Y es que “para crear se necesitan siglos y gigantes, para destruir, un enano y un segundo” (San Agustín)
Toda iglesia que pueda presumir de cierta antigüedad y categoría, tiene su retablo. Los antiguos apreciaban el arte por muchas razones: por su valor intrínseco, que Lonardo da Vinci supo resumir al decir que “la belleza perece en la vida, pero es inmortal en el arte”, y en el aspecto religioso por su capacidad pedagógica para transmitir la fe gráficamente al pueblo analfabeto. Como ya somos modernos, ahora ponemos pantallas y nos guiamos por el “menos es más”, denostando el horror vacui del barroco y ensalzando el horror absoluto del modernismo. En fin, el caso es que la Iglesia Mayor de La Encarnación, que se cuenta llegó a ser Colegiata, no fue menos.

Su importancia radica en su propia construcción (por cierto, muy similar a la iglesia de Santa María de la Alhambra, dato importante a tener en cuenta): cuenta con campanario renacentista, estilo arquitectónico elegido para las Parroquias más importantes, y cuerpo de estilo protobarroco, es decir, el germen del Barroco. Esta característica es la más significativa, pues fue el primer Templo de toda la provincia de Granada construido con esta novedosa arquitectura. Por tanto, podemos imaginar que el retablo del Altar Mayor estaría en consonancia siendo una obra solemne e imponente. Y sólo podemos hacer eso, imaginarlo, porque desgraciadamente no dio tiempo ni a que lo destrozaran en la Guerra Civil, con la oportunidad que habría supuesto para poder fotografiarlo.
Por suerte, podemos recrearnos con una detallada descripción que un Teniente de Corregidor dejó plasmada en su manuscrito “Almuñécar Ilustrada y su antigüedad defendida”, escrito en 1658 por alguien “que ha ocupado cargos importantes en la ciudad, entendido en letras, bien relacionado con otros estudiosos de la zona y considerado como referente cultural, cuando menos, a nivel local”, como define a este funcionario anónimo Almudena Rubio Alameda, editora del libro en el que se convirtió el manuscrito en 2015.
No demos más vueltas y subamos a la Tribuna del Paseo. Les diría que cierren los ojos para dejar volar la imaginación, pero hasta ahora no contamos con lectura de voz en este acreditado medio digital, de modo que sigan leyendo. Dice así:
“En el altar mayor tiene un retablo de maravillosa architectura, dorado y estofado con todo primor. Tiene seis nichos. En los quatro vajos, quatro hechuras de bulto de mi señora Santa Ana con su hija en los brazos, el apóstol Santiago, San Joseph y el seráfico Francisco. Y en los dos nichos superiores, los apóstoles San Pedro y San Pablo. Y todo cierra con una hechura del Padre Eterno.

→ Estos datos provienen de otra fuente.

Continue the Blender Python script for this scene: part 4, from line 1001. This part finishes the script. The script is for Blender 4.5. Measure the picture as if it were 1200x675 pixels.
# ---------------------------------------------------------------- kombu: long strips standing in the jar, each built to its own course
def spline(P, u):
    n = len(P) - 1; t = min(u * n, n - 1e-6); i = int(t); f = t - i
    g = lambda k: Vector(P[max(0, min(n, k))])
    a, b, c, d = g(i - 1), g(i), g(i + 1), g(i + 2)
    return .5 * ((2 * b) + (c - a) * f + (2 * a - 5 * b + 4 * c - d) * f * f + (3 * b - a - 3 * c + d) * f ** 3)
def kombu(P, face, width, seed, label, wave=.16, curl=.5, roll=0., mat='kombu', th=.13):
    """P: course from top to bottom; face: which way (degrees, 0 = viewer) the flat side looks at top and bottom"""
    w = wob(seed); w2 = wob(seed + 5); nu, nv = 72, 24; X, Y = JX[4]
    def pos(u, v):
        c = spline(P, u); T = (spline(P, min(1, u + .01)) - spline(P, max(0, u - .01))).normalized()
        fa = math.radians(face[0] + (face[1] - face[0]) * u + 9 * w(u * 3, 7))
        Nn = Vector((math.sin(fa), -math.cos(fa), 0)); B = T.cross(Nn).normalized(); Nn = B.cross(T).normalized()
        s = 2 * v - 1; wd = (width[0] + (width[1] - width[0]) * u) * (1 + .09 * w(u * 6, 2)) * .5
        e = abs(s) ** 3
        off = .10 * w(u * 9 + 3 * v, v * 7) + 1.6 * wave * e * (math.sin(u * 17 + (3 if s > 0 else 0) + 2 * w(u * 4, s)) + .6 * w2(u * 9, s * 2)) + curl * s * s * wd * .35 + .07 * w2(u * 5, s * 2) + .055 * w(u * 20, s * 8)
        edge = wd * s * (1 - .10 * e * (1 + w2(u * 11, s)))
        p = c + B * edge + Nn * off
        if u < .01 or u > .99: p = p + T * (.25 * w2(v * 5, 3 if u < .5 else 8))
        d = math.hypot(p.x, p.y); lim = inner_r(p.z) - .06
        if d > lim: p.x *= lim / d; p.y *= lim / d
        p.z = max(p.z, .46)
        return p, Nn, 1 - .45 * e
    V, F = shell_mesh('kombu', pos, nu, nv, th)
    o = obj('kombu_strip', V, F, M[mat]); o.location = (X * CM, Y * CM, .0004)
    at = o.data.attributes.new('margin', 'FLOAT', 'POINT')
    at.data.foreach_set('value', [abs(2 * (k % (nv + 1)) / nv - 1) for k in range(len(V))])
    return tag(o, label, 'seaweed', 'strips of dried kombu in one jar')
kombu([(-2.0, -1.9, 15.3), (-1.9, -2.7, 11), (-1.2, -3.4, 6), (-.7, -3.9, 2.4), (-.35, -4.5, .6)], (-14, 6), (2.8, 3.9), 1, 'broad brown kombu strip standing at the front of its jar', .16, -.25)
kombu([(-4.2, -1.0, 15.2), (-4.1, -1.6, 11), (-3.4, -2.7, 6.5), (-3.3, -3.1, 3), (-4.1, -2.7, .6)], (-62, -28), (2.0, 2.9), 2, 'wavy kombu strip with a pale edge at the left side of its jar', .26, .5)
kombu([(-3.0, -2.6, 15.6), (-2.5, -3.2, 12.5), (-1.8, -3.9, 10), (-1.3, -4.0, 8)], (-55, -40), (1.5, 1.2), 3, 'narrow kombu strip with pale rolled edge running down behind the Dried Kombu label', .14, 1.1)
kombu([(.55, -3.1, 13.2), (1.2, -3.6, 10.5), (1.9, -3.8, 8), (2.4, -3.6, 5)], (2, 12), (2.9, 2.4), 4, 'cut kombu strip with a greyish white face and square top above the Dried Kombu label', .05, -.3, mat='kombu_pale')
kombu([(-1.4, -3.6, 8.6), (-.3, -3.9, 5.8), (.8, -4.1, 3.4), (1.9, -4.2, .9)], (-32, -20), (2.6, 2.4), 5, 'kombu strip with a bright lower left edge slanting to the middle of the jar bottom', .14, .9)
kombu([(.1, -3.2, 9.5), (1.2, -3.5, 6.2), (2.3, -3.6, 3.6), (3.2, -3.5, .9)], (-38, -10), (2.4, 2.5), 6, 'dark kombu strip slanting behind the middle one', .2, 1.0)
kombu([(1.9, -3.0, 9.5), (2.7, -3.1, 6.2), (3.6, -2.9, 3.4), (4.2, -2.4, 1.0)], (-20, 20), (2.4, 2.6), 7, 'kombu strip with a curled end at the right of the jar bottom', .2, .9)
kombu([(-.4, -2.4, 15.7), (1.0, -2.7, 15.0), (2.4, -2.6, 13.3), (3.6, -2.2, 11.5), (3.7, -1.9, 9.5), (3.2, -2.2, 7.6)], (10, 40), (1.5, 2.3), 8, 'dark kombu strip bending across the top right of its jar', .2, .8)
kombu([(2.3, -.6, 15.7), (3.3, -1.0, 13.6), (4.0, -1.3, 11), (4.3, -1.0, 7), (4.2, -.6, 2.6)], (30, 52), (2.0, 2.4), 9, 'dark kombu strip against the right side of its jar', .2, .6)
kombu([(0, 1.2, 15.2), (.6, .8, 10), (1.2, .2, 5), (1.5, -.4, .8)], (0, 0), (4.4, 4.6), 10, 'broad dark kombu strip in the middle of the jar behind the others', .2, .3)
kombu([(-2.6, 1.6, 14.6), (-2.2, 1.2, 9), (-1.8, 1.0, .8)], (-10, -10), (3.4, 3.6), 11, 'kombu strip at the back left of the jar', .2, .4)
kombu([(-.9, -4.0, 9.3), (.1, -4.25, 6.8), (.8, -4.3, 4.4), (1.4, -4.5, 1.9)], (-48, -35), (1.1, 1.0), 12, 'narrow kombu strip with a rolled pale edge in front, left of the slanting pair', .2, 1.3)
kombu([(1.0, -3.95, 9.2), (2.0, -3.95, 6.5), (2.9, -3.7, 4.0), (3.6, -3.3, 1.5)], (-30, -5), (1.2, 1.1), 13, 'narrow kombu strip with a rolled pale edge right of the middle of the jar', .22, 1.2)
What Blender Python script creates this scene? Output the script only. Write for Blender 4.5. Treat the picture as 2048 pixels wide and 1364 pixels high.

Sobre el sagrario, en la mitad del retablo, con proporción igual, está un quadro de la Encarnación (advocación de la parrochial), donde se ven de talla María en su oración y Gabriel refiriéndole su embajada. Sobre este quadro, una cruz y en ella pendiente Cristo nuestro redemptor con su madre y querido discípulo a los lados, todos de talla. […] Tiene esta iglesia una reliquia insigne, que es la cabeza de Santa Catalina, reyna, virgen y mártir, una de las once que en compañía de Santa Úrsula padecieron martyrio. Para que con más veneración estubiese esta reliquia, se le hizo al lado del sagrario, en el mesmo retablo, una caxa con su puerta y llave, donde está continuamente”.
Cómo llegó la cabeza de Santa Catalina hasta la milenaria Sexi es otra larga historia de la que podríamos hablar otro jueves, así como de los altares adosados al Mayor, los de Ntra. Sra. de la Antigua y de Santiago Apóstol, Patrones de Almuñécar, así que no nos entretengamos y volvamos al retablo. ¿Qué os ha parecido? A un escritor que pasaba sus vacaciones aquí en 1880 (casualmente también anónimo) le gustó, y así lo reflejó en la crónica de su viaje, donde al describir la Parroquia apunta que “en retablos hoy no queda nada sobresaliente, si bien todos son decorosos y severos. En el altar mayor hubo uno magnifico” que la “culta barbarie del siglo pasado destruyó para colocar un mezquino tabernáculo”. Y es que “para crear se necesitan siglos y gigantes, para destruir, un enano y un segundo” (San Agustín).